The G700 burns approximately 420-450 gallons per hour at long-range cruise versus the G650ER's 380-420 GPH. At $7.00 per gallon, the G700 costs $2,940-$3,150 per hour in fuel versus the G650ER's $2,660-$2,940. The difference is $200-$350 per flight hour, or $80,000-$140,000 per year at 400 annual hours. This premium is the price of the G700's additional 10 feet of cabin, higher maximum takeoff weight, and 250 NM range extension. For operators who use the G700's full cabin, the economics are straightforward.

The G700's balanced field length at maximum takeoff weight is approximately 6,250 feet at sea level, standard day conditions. At reduced weights (lighter fuel load for shorter missions or fewer passengers), takeoff distance decreases to 5,400-5,800 feet. Landing distance is approximately 2,500 feet. The G700 can operate from most business aviation airports with 6,000+ foot runways. However, it cannot access short runways like Aspen (8,006 ft, but 7,820 ft altitude density altitude challenges), Teterboro (7,000 ft, acceptable), or airports under 5,500 feet without weight restrictions.

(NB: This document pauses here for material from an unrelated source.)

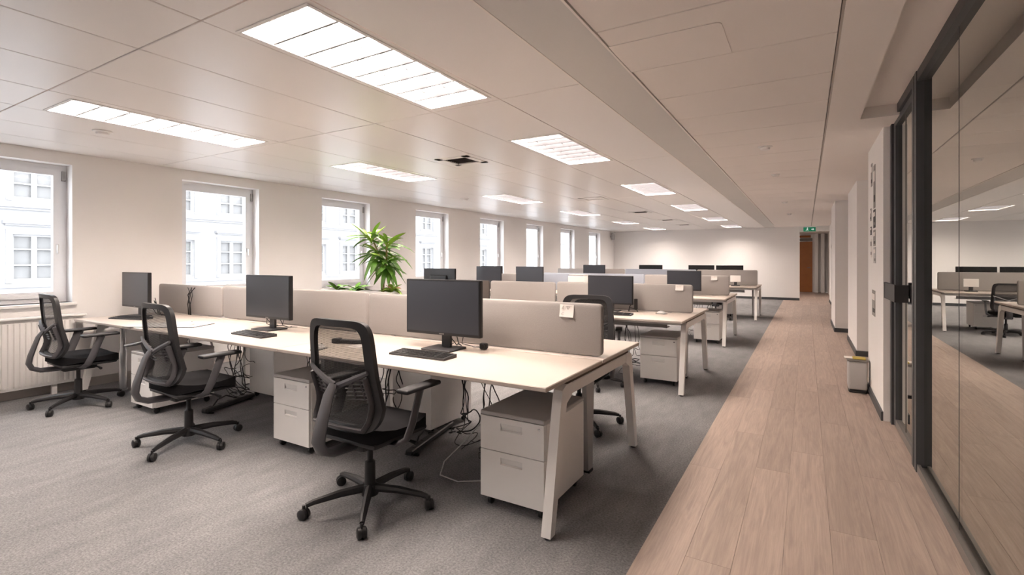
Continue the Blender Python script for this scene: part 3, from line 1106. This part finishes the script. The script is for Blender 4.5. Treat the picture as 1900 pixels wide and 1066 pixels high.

The Pearl 700 produces 18,250 lbs of thrust, compared to the BR725's 16,900 lbs (G650) and the BR710's 15,385 lbs (G550). Beyond raw thrust, the Pearl 700 features a new compressor core, advanced single-crystal turbine blades, and improved combustor design that delivers 5% better specific fuel consumption than the BR725. The engine produces less noise at all power settings and lower NOx emissions. Pearl 700 maintenance intervals are longer than the BR725, reducing per-engine overhaul costs on a time-between-overhaul basis. Rolls-Royce's CorporateCare program covers the Pearl 700 at approximately $280-$350 per engine per hour.